**Instructions for the task:** Can you output, word for word, the lines between the one holding "What Blender Python" and the one holding "w.node_tree.nodes['Background'].inputs[1].default_value = 0.04", inclusive, leaving out any pictures?

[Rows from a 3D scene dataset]

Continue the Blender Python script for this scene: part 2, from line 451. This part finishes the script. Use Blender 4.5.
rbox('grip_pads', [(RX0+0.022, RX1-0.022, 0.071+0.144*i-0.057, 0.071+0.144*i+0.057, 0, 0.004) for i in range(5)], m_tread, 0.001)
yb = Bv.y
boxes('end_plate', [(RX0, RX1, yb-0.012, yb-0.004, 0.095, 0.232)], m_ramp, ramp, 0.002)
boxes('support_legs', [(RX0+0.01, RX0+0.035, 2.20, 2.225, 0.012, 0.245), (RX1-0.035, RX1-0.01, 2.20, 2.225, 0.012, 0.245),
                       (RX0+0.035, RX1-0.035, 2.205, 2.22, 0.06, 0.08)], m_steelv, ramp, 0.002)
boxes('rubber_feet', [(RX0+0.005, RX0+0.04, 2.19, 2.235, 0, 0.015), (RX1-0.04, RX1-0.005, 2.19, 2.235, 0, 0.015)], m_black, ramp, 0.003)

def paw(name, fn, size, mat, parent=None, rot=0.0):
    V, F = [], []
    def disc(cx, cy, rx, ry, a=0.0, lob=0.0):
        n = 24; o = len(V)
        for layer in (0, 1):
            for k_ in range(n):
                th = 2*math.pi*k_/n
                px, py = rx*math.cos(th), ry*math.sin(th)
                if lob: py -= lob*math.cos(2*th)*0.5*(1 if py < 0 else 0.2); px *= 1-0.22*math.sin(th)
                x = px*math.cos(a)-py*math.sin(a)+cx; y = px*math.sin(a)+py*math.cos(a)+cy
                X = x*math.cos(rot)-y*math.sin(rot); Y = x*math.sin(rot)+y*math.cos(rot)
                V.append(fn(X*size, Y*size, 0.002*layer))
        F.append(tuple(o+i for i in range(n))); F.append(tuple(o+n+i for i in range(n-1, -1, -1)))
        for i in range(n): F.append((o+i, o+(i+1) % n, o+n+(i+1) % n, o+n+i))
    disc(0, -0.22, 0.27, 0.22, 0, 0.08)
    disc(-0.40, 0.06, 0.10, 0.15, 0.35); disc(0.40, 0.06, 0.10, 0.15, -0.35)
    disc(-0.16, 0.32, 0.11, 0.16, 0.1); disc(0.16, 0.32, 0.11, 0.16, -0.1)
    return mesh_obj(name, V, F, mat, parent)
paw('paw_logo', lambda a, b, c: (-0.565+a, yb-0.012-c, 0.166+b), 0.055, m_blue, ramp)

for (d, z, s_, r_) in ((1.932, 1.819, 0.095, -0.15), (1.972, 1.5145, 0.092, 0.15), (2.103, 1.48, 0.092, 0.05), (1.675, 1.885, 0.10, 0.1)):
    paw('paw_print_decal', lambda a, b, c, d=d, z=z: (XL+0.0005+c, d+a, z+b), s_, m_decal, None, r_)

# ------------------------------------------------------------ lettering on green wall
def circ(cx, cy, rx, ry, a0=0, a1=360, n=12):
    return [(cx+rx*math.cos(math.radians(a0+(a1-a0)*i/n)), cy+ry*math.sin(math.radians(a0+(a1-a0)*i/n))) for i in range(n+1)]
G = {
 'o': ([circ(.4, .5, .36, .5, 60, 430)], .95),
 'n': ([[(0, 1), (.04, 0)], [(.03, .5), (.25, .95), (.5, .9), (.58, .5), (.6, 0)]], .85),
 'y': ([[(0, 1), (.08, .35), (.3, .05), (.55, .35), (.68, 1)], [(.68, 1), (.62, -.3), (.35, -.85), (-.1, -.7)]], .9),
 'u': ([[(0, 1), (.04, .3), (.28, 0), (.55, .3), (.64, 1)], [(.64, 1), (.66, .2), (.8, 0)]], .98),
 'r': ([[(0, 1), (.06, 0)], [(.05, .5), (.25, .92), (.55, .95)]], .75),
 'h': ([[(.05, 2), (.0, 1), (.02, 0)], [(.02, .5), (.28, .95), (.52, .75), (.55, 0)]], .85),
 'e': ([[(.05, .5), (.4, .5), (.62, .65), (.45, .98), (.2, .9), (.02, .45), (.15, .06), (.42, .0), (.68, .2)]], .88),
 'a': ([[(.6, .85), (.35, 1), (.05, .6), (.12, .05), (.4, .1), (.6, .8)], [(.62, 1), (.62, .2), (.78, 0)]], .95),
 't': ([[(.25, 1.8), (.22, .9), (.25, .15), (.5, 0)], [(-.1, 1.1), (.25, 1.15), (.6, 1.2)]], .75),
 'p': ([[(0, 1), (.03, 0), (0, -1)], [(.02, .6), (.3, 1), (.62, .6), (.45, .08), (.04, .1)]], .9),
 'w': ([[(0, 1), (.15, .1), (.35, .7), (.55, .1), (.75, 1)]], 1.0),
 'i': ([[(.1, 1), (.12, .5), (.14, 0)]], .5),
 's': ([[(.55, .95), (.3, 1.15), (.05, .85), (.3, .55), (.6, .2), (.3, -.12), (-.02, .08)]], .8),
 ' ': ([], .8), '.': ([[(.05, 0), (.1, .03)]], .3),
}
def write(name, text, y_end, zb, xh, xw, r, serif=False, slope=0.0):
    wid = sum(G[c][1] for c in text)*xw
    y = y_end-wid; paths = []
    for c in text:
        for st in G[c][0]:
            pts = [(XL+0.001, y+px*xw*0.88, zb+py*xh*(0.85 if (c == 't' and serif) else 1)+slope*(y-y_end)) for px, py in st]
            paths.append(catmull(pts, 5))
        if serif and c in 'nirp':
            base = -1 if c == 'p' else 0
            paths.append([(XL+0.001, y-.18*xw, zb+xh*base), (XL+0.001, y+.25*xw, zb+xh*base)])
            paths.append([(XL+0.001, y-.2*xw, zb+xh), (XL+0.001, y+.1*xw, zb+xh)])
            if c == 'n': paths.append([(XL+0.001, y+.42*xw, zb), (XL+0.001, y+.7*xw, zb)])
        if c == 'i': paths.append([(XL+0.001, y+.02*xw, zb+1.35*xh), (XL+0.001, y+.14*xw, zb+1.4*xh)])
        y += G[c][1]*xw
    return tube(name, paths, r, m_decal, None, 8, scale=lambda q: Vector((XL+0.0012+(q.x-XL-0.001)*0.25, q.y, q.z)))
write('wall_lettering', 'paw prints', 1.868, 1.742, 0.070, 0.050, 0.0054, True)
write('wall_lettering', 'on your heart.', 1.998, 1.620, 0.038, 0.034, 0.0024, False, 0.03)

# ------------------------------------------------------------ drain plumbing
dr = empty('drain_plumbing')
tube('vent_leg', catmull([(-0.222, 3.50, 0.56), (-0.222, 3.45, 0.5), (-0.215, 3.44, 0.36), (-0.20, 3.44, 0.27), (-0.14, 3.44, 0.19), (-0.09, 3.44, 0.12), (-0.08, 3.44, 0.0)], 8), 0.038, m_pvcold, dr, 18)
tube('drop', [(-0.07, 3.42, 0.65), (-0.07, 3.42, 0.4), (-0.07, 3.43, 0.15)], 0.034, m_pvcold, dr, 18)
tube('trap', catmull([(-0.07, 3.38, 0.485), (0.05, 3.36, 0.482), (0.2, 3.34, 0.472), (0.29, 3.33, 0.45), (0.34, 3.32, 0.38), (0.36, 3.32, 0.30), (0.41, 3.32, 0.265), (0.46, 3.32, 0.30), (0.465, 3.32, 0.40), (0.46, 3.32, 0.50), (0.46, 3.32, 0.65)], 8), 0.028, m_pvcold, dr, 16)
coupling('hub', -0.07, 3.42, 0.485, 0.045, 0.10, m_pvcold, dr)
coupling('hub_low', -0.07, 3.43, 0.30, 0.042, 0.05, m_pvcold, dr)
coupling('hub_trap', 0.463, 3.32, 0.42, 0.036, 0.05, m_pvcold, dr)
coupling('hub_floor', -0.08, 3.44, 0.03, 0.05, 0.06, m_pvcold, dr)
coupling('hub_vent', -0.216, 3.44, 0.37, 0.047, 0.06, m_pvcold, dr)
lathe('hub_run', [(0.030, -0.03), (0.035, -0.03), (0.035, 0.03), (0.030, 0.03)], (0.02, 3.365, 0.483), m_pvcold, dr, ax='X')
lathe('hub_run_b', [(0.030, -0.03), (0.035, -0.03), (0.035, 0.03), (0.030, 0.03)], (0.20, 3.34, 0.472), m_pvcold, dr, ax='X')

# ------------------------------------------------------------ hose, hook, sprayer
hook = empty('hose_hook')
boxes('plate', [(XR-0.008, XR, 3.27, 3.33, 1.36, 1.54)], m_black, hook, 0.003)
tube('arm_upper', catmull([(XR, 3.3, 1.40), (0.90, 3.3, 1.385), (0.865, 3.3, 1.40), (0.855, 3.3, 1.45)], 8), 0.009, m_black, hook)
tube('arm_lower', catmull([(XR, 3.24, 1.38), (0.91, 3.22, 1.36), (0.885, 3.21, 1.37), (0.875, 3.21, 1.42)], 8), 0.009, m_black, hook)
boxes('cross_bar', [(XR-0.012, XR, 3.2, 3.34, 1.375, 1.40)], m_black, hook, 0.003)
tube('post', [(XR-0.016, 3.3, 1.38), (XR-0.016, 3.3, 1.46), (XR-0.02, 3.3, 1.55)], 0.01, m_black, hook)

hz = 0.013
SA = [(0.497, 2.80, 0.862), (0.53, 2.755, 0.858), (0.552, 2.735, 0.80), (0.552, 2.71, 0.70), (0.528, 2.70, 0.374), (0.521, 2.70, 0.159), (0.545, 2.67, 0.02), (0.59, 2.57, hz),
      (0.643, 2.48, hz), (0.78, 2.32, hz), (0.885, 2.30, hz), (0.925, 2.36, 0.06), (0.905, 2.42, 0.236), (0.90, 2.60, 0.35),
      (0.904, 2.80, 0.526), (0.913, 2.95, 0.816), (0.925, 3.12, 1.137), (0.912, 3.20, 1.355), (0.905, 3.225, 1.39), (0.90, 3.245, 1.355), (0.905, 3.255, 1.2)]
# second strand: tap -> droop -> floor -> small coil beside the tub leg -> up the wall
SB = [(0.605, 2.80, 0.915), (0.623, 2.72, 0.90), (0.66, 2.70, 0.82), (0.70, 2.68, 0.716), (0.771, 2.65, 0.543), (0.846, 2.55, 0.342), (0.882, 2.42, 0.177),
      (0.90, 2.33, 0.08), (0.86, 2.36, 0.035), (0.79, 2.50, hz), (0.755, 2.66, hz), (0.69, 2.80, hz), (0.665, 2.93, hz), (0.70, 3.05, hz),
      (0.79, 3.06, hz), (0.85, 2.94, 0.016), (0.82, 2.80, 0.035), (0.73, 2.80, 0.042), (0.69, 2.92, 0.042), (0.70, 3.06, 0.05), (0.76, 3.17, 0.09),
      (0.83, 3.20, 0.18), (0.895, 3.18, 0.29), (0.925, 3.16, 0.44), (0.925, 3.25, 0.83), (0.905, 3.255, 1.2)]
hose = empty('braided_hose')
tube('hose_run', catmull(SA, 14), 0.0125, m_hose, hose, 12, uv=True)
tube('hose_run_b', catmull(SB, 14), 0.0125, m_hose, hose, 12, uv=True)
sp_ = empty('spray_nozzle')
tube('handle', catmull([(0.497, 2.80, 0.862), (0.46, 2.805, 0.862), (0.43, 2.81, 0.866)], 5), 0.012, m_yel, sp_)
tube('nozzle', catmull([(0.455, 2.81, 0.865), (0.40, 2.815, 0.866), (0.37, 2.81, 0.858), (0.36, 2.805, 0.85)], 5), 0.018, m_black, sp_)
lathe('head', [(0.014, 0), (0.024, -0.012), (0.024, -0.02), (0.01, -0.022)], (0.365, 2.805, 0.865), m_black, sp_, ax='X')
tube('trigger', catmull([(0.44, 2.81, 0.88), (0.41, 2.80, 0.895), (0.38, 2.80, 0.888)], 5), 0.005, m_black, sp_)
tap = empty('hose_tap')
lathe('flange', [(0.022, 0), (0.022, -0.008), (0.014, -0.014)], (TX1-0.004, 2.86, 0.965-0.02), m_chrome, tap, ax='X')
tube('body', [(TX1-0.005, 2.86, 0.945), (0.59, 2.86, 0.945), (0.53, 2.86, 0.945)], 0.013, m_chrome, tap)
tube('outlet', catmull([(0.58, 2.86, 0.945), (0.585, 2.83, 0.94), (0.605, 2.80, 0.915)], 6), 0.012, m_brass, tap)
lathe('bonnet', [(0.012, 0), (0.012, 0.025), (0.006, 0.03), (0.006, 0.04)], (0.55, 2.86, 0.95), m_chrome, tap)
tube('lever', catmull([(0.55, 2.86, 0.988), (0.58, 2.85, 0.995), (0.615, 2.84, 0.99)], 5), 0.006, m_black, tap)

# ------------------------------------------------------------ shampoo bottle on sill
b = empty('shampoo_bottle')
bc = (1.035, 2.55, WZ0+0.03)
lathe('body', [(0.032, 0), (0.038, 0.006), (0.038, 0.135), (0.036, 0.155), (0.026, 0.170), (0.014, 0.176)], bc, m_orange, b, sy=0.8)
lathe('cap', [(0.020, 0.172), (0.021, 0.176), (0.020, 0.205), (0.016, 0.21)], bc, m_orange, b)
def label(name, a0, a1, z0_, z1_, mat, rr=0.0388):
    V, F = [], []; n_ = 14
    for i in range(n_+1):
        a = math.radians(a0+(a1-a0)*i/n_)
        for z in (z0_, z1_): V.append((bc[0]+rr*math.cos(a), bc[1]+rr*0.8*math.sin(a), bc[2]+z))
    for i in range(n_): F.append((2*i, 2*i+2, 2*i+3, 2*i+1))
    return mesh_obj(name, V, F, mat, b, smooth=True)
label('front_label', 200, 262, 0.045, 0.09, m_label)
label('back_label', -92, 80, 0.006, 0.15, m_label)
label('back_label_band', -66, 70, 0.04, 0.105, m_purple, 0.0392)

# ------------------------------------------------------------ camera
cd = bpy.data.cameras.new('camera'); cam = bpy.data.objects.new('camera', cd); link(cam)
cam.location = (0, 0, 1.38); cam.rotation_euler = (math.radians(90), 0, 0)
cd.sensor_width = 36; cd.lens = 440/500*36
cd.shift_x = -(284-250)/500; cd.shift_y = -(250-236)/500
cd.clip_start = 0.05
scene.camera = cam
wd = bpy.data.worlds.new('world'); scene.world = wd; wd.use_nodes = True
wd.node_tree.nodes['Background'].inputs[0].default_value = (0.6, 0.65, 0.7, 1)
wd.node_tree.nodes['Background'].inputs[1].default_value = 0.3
* * *
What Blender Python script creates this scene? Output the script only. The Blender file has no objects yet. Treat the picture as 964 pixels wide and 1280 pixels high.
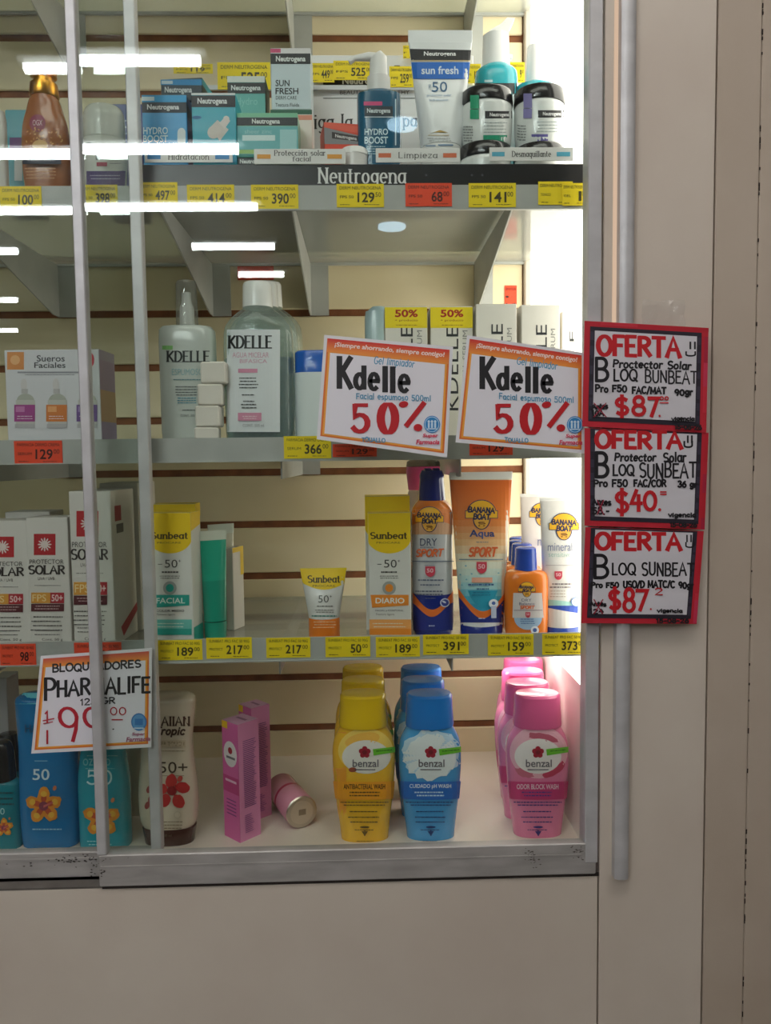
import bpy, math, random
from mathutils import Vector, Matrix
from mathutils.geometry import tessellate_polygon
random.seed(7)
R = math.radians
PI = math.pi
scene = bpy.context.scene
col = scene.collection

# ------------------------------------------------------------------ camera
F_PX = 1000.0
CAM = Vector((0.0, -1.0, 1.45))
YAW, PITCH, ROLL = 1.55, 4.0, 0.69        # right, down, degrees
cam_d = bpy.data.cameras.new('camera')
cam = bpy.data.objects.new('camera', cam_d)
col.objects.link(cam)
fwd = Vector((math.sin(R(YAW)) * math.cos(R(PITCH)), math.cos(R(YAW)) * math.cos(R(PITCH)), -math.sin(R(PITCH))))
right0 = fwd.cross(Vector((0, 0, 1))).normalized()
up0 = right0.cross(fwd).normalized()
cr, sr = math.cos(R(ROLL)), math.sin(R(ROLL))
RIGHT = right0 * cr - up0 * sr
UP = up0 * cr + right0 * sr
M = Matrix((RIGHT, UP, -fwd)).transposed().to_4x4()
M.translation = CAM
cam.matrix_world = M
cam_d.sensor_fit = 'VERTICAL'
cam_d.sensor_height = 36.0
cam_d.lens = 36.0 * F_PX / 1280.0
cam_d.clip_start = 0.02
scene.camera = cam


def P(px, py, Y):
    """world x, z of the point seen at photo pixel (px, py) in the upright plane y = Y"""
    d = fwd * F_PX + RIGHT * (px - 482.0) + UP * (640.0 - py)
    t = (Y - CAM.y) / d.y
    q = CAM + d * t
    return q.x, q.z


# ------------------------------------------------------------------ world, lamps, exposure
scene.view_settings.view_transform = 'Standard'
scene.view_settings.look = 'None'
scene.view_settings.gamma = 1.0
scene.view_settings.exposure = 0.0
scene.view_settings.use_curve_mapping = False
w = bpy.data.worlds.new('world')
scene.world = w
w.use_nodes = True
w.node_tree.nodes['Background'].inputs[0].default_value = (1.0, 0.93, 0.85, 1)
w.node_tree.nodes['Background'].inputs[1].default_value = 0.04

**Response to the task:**
What Blender Python script creates this scene? Output the script only. The Blender file has no objects yet. Treat the picture as 964 pixels wide and 1280 pixels high.
import bpy, math, random
from mathutils import Vector, Matrix
from mathutils.geometry import tessellate_polygon
random.seed(7)
R = math.radians
PI = math.pi
scene = bpy.context.scene
col = scene.collection

# ------------------------------------------------------------------ camera
F_PX = 1000.0
CAM = Vector((0.0, -1.0, 1.45))
YAW, PITCH, ROLL = 1.55, 4.0, 0.69        # right, down, degrees
cam_d = bpy.data.cameras.new('camera')
cam = bpy.data.objects.new('camera', cam_d)
col.objects.link(cam)
fwd = Vector((math.sin(R(YAW)) * math.cos(R(PITCH)), math.cos(R(YAW)) * math.cos(R(PITCH)), -math.sin(R(PITCH))))
right0 = fwd.cross(Vector((0, 0, 1))).normalized()
up0 = right0.cross(fwd).normalized()
cr, sr = math.cos(R(ROLL)), math.sin(R(ROLL))
RIGHT = right0 * cr - up0 * sr
UP = up0 * cr + right0 * sr
M = Matrix((RIGHT, UP, -fwd)).transposed().to_4x4()
M.translation = CAM
cam.matrix_world = M
cam_d.sensor_fit = 'VERTICAL'
cam_d.sensor_height = 36.0
cam_d.lens = 36.0 * F_PX / 1280.0
cam_d.clip_start = 0.02
scene.camera = cam


def P(px, py, Y):
    """world x, z of the point seen at photo pixel (px, py) in the upright plane y = Y"""
    d = fwd * F_PX + RIGHT * (px - 482.0) + UP * (640.0 - py)
    t = (Y - CAM.y) / d.y
    q = CAM + d * t
    return q.x, q.z


# ------------------------------------------------------------------ world, lamps, exposure
scene.view_settings.view_transform = 'Standard'
scene.view_settings.look = 'None'
scene.view_settings.gamma = 1.0
scene.view_settings.exposure = 0.0
scene.view_settings.use_curve_mapping = False
w = bpy.data.worlds.new('world')
scene.world = w
w.use_nodes = True
w.node_tree.nodes['Background'].inputs[0].default_value = (1.0, 0.93, 0.85, 1)
w.node_tree.nodes['Background'].inputs[1].default_value = 0.04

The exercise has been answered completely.